Task - Quote, with no changes, the lines that run from the top of the material to the line with "0.0008, -0.134, 1.938)", both included.

Data segment -
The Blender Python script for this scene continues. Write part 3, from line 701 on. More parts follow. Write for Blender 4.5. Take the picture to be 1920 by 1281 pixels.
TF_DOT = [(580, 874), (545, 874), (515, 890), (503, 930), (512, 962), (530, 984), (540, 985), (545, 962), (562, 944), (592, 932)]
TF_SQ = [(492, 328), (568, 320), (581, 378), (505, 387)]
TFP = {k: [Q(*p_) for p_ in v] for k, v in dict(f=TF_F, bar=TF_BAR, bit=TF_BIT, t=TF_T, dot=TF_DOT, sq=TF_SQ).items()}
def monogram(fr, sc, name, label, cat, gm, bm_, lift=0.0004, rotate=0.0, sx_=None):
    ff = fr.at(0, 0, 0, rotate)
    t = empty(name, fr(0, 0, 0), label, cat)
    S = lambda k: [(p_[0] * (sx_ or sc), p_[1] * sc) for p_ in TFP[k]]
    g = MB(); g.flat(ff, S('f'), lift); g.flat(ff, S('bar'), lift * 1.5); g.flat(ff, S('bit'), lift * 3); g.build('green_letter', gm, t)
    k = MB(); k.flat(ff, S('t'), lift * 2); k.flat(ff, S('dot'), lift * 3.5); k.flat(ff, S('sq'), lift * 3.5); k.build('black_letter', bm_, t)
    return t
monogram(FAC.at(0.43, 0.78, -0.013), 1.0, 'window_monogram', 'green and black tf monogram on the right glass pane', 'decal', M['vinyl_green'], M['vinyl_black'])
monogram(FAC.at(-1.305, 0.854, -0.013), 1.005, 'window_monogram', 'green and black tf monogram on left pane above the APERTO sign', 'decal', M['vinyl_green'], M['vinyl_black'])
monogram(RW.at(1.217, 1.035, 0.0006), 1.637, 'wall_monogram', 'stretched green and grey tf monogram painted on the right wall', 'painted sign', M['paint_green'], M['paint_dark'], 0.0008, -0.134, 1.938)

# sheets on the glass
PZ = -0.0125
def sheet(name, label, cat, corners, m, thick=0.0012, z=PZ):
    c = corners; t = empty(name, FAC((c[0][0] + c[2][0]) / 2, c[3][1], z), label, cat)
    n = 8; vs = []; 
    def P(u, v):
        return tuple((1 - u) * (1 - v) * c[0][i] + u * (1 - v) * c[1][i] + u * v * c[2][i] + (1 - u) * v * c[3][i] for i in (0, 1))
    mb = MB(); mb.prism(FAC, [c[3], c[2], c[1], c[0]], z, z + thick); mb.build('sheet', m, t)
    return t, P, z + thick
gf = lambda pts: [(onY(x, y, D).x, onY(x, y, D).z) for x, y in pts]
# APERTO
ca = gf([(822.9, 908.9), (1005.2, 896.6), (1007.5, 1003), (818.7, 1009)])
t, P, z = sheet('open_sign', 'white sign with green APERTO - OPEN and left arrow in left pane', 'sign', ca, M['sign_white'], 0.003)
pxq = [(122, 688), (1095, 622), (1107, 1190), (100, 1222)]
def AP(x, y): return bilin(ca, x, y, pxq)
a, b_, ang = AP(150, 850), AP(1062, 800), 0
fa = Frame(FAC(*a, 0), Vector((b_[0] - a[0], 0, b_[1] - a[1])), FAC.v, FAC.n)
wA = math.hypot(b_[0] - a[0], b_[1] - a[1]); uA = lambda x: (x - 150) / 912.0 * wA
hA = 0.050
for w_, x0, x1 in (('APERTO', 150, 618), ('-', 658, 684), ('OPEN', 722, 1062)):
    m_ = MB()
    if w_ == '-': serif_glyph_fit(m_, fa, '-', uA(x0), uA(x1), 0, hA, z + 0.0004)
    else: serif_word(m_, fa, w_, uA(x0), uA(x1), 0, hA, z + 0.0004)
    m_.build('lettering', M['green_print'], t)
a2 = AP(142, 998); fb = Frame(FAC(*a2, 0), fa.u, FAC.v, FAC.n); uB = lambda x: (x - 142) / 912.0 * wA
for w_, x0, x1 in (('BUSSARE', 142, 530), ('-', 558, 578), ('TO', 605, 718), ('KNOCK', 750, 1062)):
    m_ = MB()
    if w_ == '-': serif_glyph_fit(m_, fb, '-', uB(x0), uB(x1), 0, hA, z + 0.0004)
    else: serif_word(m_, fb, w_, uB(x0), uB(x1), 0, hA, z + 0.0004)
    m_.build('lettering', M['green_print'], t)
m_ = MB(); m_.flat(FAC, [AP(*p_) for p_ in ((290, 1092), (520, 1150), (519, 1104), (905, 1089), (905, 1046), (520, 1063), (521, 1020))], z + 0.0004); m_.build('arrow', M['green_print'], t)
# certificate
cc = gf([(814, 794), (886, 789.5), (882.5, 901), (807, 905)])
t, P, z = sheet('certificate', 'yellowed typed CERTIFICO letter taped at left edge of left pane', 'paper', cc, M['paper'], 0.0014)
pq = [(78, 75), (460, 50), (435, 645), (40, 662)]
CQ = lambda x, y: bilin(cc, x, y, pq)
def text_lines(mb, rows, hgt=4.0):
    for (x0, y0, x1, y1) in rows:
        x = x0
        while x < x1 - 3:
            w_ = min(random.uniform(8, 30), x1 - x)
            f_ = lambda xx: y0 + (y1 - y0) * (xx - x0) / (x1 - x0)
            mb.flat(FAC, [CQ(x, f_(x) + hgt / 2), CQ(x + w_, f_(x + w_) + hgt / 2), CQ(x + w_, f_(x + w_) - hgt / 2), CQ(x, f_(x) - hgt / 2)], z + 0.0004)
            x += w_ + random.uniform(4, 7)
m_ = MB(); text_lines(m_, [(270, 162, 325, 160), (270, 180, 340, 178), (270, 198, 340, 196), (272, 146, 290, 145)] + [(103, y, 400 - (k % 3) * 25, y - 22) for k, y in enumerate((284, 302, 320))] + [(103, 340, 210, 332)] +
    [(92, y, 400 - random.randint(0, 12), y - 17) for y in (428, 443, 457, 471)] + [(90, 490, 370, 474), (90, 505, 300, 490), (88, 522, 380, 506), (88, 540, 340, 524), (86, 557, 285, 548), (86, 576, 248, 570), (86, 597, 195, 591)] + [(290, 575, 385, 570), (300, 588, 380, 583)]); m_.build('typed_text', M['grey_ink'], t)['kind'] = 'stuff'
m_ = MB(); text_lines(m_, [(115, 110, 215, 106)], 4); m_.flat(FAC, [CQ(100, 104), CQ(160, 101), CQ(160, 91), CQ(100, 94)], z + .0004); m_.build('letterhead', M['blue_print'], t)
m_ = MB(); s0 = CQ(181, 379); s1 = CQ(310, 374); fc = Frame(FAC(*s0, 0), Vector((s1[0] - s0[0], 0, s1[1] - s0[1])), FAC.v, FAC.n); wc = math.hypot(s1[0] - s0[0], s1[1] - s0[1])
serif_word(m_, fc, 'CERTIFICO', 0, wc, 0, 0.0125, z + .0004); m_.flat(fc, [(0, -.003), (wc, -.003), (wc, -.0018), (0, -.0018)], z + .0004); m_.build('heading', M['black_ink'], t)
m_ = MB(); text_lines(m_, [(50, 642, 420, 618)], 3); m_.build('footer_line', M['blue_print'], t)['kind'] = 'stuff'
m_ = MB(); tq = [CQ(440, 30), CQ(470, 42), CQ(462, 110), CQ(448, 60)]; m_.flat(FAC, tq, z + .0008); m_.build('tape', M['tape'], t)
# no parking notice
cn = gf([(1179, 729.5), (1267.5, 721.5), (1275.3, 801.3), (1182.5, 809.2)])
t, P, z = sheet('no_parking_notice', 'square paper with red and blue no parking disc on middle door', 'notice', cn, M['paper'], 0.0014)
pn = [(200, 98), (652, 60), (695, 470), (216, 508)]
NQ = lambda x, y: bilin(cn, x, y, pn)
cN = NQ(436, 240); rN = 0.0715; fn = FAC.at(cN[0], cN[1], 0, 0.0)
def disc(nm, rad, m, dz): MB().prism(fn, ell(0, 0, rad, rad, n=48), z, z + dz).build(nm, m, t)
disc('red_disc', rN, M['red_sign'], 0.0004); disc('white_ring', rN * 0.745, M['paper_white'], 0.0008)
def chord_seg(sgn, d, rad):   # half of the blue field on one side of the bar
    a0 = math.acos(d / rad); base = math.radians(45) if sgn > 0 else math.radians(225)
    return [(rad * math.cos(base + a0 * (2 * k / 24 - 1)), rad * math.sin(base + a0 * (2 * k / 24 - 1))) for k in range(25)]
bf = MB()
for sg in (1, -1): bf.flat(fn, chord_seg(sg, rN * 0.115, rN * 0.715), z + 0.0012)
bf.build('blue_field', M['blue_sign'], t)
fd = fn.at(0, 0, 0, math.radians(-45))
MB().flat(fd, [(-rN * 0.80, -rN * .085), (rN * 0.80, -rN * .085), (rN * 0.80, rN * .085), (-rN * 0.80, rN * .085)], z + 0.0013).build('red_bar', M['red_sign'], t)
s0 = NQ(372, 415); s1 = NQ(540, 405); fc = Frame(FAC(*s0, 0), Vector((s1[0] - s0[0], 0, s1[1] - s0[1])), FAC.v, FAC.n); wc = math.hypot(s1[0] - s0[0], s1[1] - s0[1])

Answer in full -
The Blender Python script for this scene continues. Write part 3, from line 701 on. More parts follow. Write for Blender 4.5. Take the picture to be 1920 by 1281 pixels.
TF_DOT = [(580, 874), (545, 874), (515, 890), (503, 930), (512, 962), (530, 984), (540, 985), (545, 962), (562, 944), (592, 932)]
TF_SQ = [(492, 328), (568, 320), (581, 378), (505, 387)]
TFP = {k: [Q(*p_) for p_ in v] for k, v in dict(f=TF_F, bar=TF_BAR, bit=TF_BIT, t=TF_T, dot=TF_DOT, sq=TF_SQ).items()}
def monogram(fr, sc, name, label, cat, gm, bm_, lift=0.0004, rotate=0.0, sx_=None):
    ff = fr.at(0, 0, 0, rotate)
    t = empty(name, fr(0, 0, 0), label, cat)
    S = lambda k: [(p_[0] * (sx_ or sc), p_[1] * sc) for p_ in TFP[k]]
    g = MB(); g.flat(ff, S('f'), lift); g.flat(ff, S('bar'), lift * 1.5); g.flat(ff, S('bit'), lift * 3); g.build('green_letter', gm, t)
    k = MB(); k.flat(ff, S('t'), lift * 2); k.flat(ff, S('dot'), lift * 3.5); k.flat(ff, S('sq'), lift * 3.5); k.build('black_letter', bm_, t)
    return t
monogram(FAC.at(0.43, 0.78, -0.013), 1.0, 'window_monogram', 'green and black tf monogram on the right glass pane', 'decal', M['vinyl_green'], M['vinyl_black'])
monogram(FAC.at(-1.305, 0.854, -0.013), 1.005, 'window_monogram', 'green and black tf monogram on left pane above the APERTO sign', 'decal', M['vinyl_green'], M['vinyl_black'])
monogram(RW.at(1.217, 1.035, 0.0006), 1.637, 'wall_monogram', 'stretched green and grey tf monogram painted on the right wall', 'painted sign', M['paint_green'], M['paint_dark'], 0.0008, -0.134, 1.938)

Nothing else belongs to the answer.